⑦その章の最短のものであっても奇跡であり

 クルアーンが下された頃のアラブには多くの有能な詩人がいました。彼ら詩人はクルアーンを超える表現を作ろうとしたものの、それが果たされることはありませんでした。預言者ムハンマドに敵対した人々もクルアーンの美しさは認めていたようです。当時から今に至るまで、クルアーンを超えるアラビア語の作品は存在しないといわれます。
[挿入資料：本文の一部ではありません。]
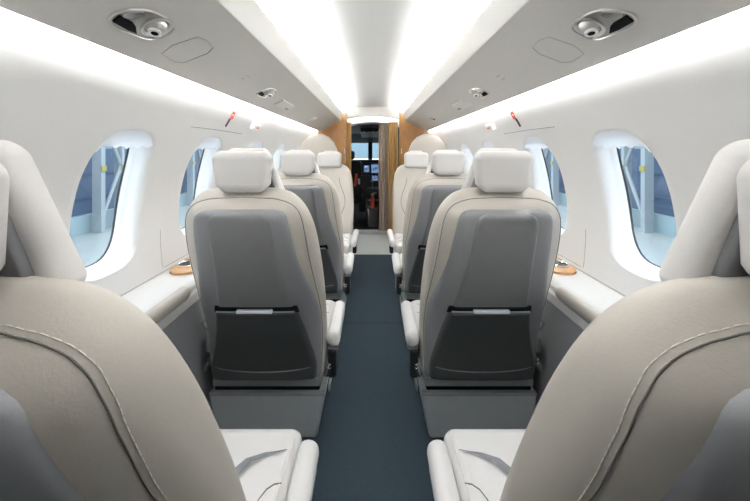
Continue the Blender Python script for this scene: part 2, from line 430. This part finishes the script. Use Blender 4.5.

 これが、クルアーンが奇跡であるとされる最大の根拠です。

⑧開扉章によって始まり⑨人々章によって終わる

 クルアーンは全部で114章ありますが、一番最初の章の名前が開扉章、一番最後の第114章が人々章と呼ばれます。

(K.S.)


*1

و أشهر تعريف للقرآن الكريم هو : (( كلام الله تعالى، المُنزَّل على سيدنا محمد (ص)، باللفظ العربي، المنقول إلينا بالتواتر، المكتوب بالمصاحف، المتعبد بتلاوته، المعجز باقصر سورة منه، المبدوء بسورة الفاتحة، المختوم بسورة الناس)).

*2

أنظر مناهل العرفان في علوم القرآن، دار قتيبة، ج1، ص 28.

*3

فَأَسَرَّهَا يُوسُفُ فِي نَفْسِهِ وَلَمْ يُبْدِهَا لَهُمْ قَالَ أَنْتُمْ شَرٌّ مَكَانًا..(يوسف:77).

*4

و إنما عُنِي الأصوليون و الفقهاء بإطلاق القرآن على الكلام اللفظي، لأن غرضهم الاستدلال على الأحكام و هو لا يكون إلا بالألفاظ، و كذلك علماء العربية يعنيهم أمر الإعجاز، فلا جرم كانت وجهتهم الألفاظ. و المتكلِّمون يُعْنَوْنَ أيضاً بتقرير وجوب الإيمان بكتب الله المنزلة و منها القرآن، وبإثبات نبوة الرسول (ص) بمعجزة القرآن. و بدهي أن ذلك كله مناطة الألفاظ، مناهل العرفان في علوم القرآن، دار قتيبة، ج1، ص 29.

*5

حكى المظفري في تاريخه قال: لما جمع أبو بكر القرآن قال: سمّوه. فقال بعضهم: سموه إنجيلا، فكرهوه، و قال بعضهم: سموه سِفْرا، فكرهوه من يهود. فقال ابن مسعود: رأيت بالحبشة كتابا يدعونه المصحف، فسموه به.
قلت: أخرج ابن أشته في كتاب [المصاحف] من طريق موسى بن عقبة، عن ابن شهاب قال: لمّا جمعوا القرآن فكتبوه في الورق، قال أبو بكر: التمسوا له اسما، فقال بعضهم: السفر، و قال بعضهم: المصحف؛ فإن الحبشة يسمونه المصحف. و كان أبو بكر أول من جمع كتاب الله و سماه المصحف.
السيوطي، الإتقان في علوم القرآن، دمشق، دار ابن كثير، 1996، ج1، ص 164-165.

*6 中田 考 『正典としてのクルアーン』 ムスリム新聞社、2007年、8頁。